In practice, the niyyah also serves as tawjuh — orientation, turning the soul’s face toward Allah before beginning the act. It is a small but complete act of ikhlas in itself. See also: Understanding Namaz
Ikhlas in Bohra Community Life
Ikhlas in Khidmat
The Bohra tradition of khidmat (communal service) — serving food at Ashara, arranging the masjid, organizing transport for pilgrims — can be spiritually rich or spiritually empty depending on ikhlas.

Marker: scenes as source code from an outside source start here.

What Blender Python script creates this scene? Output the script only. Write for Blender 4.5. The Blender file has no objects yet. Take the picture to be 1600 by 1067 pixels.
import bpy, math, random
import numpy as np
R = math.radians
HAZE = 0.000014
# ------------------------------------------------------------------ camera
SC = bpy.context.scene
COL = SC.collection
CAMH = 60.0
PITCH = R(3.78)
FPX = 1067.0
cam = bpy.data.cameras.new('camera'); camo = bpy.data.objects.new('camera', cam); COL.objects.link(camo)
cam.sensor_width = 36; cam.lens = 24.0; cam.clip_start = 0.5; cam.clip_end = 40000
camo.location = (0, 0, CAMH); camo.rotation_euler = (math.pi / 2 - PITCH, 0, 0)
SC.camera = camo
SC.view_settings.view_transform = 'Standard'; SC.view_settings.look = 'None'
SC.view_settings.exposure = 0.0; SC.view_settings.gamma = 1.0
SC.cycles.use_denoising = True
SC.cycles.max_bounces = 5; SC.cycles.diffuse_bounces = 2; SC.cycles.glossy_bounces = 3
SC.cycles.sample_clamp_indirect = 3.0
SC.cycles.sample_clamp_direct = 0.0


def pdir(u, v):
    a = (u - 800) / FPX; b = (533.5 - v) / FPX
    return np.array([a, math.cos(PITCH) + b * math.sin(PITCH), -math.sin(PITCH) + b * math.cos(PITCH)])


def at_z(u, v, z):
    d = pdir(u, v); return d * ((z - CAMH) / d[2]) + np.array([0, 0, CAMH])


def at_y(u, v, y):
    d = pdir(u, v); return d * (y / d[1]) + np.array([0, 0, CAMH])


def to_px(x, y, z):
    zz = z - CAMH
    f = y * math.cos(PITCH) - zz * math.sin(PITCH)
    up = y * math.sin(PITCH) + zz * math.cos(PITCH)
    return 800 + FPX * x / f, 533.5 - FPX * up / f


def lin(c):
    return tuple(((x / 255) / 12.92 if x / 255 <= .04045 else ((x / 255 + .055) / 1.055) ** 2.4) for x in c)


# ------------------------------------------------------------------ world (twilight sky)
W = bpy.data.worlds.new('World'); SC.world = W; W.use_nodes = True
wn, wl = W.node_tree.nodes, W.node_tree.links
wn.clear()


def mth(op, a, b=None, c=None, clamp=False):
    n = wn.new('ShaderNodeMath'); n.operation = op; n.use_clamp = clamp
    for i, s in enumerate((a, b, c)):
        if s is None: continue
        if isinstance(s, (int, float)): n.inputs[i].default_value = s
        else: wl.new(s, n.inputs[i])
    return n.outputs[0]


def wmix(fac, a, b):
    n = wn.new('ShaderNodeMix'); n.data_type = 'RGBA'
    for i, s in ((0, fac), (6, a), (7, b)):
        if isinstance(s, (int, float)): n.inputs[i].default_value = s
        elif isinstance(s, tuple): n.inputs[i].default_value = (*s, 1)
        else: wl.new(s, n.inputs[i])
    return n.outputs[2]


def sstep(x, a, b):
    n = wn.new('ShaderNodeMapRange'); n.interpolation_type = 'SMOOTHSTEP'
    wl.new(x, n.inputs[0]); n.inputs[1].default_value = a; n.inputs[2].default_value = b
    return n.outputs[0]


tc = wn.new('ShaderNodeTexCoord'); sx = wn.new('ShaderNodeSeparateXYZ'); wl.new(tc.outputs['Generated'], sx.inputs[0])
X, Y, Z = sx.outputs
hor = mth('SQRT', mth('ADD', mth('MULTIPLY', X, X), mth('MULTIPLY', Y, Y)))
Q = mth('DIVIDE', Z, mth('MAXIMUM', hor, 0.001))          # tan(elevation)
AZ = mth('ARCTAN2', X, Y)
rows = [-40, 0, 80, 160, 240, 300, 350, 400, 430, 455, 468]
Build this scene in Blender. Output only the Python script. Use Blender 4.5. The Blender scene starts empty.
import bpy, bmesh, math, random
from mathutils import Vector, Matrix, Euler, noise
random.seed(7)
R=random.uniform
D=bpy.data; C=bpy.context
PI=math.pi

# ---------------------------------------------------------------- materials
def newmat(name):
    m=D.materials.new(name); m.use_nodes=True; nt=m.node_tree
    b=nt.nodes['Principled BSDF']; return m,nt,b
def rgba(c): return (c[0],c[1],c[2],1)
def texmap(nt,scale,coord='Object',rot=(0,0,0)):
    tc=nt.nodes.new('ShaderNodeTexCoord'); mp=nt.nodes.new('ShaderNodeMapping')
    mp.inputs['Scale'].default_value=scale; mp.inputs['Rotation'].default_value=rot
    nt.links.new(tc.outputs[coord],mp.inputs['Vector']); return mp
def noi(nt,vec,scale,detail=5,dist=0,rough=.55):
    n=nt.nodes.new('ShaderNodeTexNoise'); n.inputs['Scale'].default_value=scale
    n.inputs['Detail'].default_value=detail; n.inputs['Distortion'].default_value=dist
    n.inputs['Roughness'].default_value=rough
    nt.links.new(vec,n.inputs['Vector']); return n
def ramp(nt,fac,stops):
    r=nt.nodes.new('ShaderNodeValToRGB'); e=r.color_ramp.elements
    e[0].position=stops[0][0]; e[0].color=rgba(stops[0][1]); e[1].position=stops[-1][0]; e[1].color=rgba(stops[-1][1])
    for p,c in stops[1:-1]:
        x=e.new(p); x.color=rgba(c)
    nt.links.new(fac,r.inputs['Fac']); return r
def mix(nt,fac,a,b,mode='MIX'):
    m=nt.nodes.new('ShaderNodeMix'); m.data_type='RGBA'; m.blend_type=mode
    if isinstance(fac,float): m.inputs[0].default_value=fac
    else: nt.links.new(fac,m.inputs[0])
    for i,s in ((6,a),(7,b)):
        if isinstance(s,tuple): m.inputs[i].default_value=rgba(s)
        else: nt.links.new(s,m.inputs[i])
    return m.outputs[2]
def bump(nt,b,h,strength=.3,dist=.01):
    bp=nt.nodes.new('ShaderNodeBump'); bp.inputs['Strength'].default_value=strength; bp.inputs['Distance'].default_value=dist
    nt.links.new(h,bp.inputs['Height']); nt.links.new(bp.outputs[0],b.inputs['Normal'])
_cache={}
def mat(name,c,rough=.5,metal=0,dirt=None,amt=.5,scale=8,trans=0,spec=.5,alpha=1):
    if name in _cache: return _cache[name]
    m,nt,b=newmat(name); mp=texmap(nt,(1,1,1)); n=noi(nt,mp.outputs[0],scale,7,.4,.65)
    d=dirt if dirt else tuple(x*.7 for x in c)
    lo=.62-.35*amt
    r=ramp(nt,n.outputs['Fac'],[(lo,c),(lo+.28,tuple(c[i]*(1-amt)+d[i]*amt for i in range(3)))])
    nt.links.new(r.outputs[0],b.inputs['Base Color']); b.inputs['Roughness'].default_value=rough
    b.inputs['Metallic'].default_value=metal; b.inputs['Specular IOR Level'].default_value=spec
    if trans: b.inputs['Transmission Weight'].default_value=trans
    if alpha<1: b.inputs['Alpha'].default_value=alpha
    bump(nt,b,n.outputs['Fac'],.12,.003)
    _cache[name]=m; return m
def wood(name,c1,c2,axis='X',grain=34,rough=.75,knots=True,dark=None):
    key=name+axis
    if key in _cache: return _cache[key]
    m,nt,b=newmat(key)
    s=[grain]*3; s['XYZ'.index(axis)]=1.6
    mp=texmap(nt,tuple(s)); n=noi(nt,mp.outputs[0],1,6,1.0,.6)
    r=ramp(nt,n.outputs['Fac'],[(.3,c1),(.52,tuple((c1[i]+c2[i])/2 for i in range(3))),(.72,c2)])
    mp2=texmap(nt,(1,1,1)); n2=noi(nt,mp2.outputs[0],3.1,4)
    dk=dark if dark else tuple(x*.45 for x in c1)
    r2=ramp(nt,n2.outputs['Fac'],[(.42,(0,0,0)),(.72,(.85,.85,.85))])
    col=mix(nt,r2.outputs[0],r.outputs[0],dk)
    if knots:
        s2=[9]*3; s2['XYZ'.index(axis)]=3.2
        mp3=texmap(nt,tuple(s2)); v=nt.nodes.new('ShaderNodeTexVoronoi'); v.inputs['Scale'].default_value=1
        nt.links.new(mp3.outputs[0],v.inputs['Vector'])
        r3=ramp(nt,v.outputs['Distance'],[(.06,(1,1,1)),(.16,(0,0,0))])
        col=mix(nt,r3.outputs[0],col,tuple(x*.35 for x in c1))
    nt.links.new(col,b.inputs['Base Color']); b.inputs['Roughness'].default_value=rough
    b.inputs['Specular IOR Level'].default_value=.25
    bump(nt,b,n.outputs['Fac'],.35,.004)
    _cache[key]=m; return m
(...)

The mumin who serves the langar (communal meal during Ashara) with ikhlas earns the sawab (spiritual reward) of feeding Imam Husain’s companions; the mumin who serves to be seen earns the social credit but loses the spiritual.
The test of ikhlas in khidmat: willingness to perform the invisible, unglamorous tasks — washing dishes, cleaning after others, carrying heavy loads — with the same spirit as the visible, acknowledged roles.
See also: Khidmat Service
Ikhlas in Du’a
Private du’a — made alone, at home, in the quiet before Fajr — is one of the purest tests of ikhlas, because there is no audience. The quality of a mumin’s private du’a is therefore a cleaner measure of their actual relationship with Allah than their public religious performance. See also: Understanding Dua
Ikhlas in Sadaqah
The Quran gives the model of sincere sadaqah: “Those who spend their wealth in the way of Allah and then do not follow what they have spent with reminders of their generosity or injury…” (Quran 2:262). The mumin who gives sadaqah and then reminds the recipient — directly or indirectly — has compromised the ikhlas of their gift. The ideal is the sadaqah that the left hand doesn’t know the right hand gave.
The Fruit of Ikhlas
The Prophet (SAW) said: “Make your deeds sincere for Allah, for Allah only accepts the sincere.” The implication is a mercy: quantity matters less than quality. The Dawat does not require the mumin to perform heroic quantities of worship — it requires sincerity in whatever is performed.
The fruit of ikhlas:
- Acceptance: sincere acts are accepted regardless of their apparent size
- Barakah: sincere acts generate more than their apparent effect
- Inner peace: the mumin free from riya is free from the anxiety of managing others’ perceptions
- Divine nearness (qurb): Allah draws close to the servant who draws close with sincerity
Ta’wil of Ikhlas
The zahir of ikhlas is the discipline described above: monitoring intention, resisting riya, making niyyah before each act, keeping private worship as strong as public worship.
The batin of ikhlas is the state of the nafs that has gone beyond monitoring itself to having become sincere — the nafs al-mutma’inna (the soul at rest) that no longer struggles against the pull of riya because it has genuinely transferred its centre of gravity from “what others think” to “what Allah knows.”
In the deepest Ismaili understanding, ikhlas is not a technique but a transformation. The mumin who has received the Imam’s ‘ilm, who has lived years of walayah, who has internalised the ta’wil — this mumin gradually becomes sincere not by effort but by reality: the nafs has been refined like gold until what remains is purely oriented toward Allah.